Valentino and Giammetti said the new partnership with Marzotto has afforded them an opportunity to spend slightly less time focusing on the state of their business and more on hobbies like art collecting and gardening. Their schedule in New York included hosting the opening of a high-end accessories store, VBH, founded by their longtime associate Bruce Hoeksema and a luncheon for important clients at Bergdorf Goodman. Incidentally, Hoeksema’s renovation of a massive Upper East Side bank, with architecture star Peter Marino’s help, has also raised some eyebrows for its sheer extravagance and scale, given the timing. For the record, Valentino and Giammetti denied having a hand in helping set Hoeksema up, while Hoeksema professes the V in the store name is one of his own initials, although he wouldn’t disclose his first name. (“His shop is a very unique way of presenting accessories,” Giammetti said. “It’s an amazing project. I just hope in this market, he will be as successful as he deserves.”)

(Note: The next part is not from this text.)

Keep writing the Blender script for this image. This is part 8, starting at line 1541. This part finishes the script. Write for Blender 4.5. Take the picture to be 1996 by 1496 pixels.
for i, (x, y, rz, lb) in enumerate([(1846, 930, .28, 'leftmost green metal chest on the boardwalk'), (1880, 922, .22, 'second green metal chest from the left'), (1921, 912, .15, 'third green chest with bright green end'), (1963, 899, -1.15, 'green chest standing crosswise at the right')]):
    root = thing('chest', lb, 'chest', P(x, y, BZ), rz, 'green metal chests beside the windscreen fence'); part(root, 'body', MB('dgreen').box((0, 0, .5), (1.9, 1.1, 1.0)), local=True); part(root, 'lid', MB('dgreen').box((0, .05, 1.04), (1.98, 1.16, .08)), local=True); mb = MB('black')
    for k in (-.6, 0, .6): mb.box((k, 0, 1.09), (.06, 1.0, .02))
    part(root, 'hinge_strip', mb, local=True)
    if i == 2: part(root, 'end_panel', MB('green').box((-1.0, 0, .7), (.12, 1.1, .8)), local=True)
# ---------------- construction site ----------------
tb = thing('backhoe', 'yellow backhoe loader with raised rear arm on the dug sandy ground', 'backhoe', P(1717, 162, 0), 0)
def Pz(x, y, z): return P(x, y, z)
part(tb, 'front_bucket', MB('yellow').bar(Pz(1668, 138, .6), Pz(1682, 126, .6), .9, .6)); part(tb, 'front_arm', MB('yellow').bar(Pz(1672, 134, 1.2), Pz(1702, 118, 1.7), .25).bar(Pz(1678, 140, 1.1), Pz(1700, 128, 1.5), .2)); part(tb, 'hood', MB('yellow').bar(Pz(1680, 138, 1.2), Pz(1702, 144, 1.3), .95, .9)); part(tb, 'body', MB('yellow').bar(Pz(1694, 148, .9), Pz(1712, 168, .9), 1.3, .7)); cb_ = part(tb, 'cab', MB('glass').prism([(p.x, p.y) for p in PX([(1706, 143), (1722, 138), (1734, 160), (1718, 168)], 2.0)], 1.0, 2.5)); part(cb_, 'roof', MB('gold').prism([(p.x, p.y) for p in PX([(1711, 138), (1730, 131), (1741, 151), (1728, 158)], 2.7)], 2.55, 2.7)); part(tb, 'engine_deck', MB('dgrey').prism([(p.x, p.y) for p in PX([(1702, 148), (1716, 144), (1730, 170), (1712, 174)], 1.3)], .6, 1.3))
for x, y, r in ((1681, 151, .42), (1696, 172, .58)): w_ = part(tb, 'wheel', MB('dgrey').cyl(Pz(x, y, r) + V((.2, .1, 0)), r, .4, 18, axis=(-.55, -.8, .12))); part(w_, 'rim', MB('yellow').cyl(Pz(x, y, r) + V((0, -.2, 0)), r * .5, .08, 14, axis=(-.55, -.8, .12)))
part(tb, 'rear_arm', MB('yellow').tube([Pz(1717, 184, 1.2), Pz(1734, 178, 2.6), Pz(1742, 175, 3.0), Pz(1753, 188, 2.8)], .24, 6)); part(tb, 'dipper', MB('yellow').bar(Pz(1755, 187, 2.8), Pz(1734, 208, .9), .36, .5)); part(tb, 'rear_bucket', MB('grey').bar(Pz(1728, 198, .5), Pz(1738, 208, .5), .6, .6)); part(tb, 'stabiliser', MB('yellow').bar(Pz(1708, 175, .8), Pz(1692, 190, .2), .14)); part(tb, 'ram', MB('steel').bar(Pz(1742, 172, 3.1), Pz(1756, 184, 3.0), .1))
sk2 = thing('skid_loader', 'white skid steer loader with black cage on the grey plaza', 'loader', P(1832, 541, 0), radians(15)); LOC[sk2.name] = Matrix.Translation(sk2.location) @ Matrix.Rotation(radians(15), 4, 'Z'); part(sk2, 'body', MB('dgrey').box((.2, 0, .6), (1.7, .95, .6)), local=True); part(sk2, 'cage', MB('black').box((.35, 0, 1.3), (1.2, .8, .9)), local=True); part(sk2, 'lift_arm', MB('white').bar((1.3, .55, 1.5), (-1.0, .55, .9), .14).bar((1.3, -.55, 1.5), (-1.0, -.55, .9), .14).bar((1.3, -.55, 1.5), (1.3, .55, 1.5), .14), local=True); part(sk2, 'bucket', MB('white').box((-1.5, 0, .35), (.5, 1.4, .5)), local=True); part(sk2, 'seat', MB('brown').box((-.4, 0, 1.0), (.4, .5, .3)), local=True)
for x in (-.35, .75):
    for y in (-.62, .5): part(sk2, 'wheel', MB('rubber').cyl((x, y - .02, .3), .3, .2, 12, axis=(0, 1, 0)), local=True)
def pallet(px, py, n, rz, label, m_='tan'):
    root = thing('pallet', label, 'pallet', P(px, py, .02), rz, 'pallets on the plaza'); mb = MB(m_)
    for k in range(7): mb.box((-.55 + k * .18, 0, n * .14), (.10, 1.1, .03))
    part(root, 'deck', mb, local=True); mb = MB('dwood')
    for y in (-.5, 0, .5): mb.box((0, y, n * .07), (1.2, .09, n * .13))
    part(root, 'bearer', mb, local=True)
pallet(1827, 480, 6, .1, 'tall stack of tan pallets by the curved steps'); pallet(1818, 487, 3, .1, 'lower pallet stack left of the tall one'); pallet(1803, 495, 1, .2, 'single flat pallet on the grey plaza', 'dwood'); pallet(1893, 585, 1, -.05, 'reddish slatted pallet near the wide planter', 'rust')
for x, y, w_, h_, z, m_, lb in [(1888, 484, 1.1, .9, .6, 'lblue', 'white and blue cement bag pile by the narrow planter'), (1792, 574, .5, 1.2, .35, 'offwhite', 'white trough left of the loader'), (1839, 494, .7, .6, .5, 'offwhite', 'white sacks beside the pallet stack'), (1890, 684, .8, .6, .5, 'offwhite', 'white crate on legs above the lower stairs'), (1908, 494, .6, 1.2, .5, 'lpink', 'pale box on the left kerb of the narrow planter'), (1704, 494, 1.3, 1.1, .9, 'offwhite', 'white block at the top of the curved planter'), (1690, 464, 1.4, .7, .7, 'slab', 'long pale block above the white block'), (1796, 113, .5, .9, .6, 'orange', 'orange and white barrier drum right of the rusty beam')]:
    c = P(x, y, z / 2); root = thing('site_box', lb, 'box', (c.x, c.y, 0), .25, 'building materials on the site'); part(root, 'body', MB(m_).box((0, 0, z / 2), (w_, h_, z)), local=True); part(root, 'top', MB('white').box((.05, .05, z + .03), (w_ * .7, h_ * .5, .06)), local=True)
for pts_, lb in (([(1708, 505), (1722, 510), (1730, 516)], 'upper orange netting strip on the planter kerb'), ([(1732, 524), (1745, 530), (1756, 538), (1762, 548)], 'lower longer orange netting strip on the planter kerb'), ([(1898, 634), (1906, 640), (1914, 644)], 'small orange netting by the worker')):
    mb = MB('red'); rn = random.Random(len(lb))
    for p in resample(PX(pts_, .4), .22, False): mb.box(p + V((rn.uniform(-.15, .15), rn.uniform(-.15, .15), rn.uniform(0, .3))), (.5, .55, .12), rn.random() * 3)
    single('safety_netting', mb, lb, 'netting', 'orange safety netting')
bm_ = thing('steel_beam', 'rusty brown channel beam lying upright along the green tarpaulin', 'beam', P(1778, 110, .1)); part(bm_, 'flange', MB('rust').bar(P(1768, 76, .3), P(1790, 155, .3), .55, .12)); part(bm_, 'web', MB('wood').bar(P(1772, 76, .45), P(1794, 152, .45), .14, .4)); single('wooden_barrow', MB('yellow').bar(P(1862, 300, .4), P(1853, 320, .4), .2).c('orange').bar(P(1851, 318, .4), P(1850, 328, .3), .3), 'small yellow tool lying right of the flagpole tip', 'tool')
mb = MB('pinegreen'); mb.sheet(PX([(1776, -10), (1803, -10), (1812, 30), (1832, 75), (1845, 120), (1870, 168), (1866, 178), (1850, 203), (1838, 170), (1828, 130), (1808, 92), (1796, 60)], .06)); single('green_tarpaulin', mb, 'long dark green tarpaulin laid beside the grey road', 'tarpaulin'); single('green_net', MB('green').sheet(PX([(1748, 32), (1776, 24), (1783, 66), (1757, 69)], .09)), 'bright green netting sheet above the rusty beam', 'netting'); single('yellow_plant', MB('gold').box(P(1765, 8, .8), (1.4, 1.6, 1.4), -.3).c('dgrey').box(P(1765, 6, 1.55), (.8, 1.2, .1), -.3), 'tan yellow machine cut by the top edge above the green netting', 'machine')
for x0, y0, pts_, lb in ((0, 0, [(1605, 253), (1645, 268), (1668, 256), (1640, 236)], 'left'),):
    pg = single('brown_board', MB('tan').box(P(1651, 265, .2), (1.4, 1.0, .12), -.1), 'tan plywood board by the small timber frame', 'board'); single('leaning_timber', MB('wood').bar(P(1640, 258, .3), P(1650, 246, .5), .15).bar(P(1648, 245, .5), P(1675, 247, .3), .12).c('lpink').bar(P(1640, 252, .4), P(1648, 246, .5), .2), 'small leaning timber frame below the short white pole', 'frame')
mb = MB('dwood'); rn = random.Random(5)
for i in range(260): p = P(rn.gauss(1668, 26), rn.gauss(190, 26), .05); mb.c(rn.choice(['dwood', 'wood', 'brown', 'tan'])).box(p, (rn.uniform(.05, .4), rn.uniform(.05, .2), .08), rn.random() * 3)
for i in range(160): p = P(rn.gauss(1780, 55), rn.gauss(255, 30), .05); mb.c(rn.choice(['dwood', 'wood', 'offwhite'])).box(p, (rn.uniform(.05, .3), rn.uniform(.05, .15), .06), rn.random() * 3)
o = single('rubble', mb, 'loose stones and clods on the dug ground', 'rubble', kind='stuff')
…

At the Bergdorf’s lunch, held at Goodman’s Cafe, an exclusive gathering of Valentino’s best customers along with some of his closest friends were on hand to fete the designer and sample tuna over white beans and grilled escarole. Surveying the finely laid tables and elegant guests, which included young socialites, such as Marisa Noel, Ashley McDermott and Jill Roosevelt, and Vanity Fair scribe Amy Fine Collins, the designer talked about how he hadn’t done personal appearances at stores for such a long time and how fortifying it was to see customers’ reactions. “I’m very proud to see how enthusiastic the ladies are for my clothes and also that these beautiful young girls are interested in my things as well.”

But Valentino said any impression that he is a creature of high society is mistaken.

“I hate social life,” he said. “I love life, friends and communication, but more and more, I love to stay in my homes or in somebody else’s houses. I am not so crazy for big events. I never was, except maybe in the Seventies, when life was very different. I don’t want to seem blasé either, because what I love is being a creator of clothes that people wear. I am very happy to see Madonna chose my black coat to be introduced to the Queen and that Gwyneth Paltrow wears my things. This makes me very proud that, after so many decades, to have the interest of so many people, movie stars and society girls. This is my gratification.”

And what of J.Lo’s impending nuptials and the efforts to create her next dress?

“Oh, she looked like a princess last time,” Valentino shrugged. “Maybe this time she wants something more simple than mine. But if she wants something, I’m there.”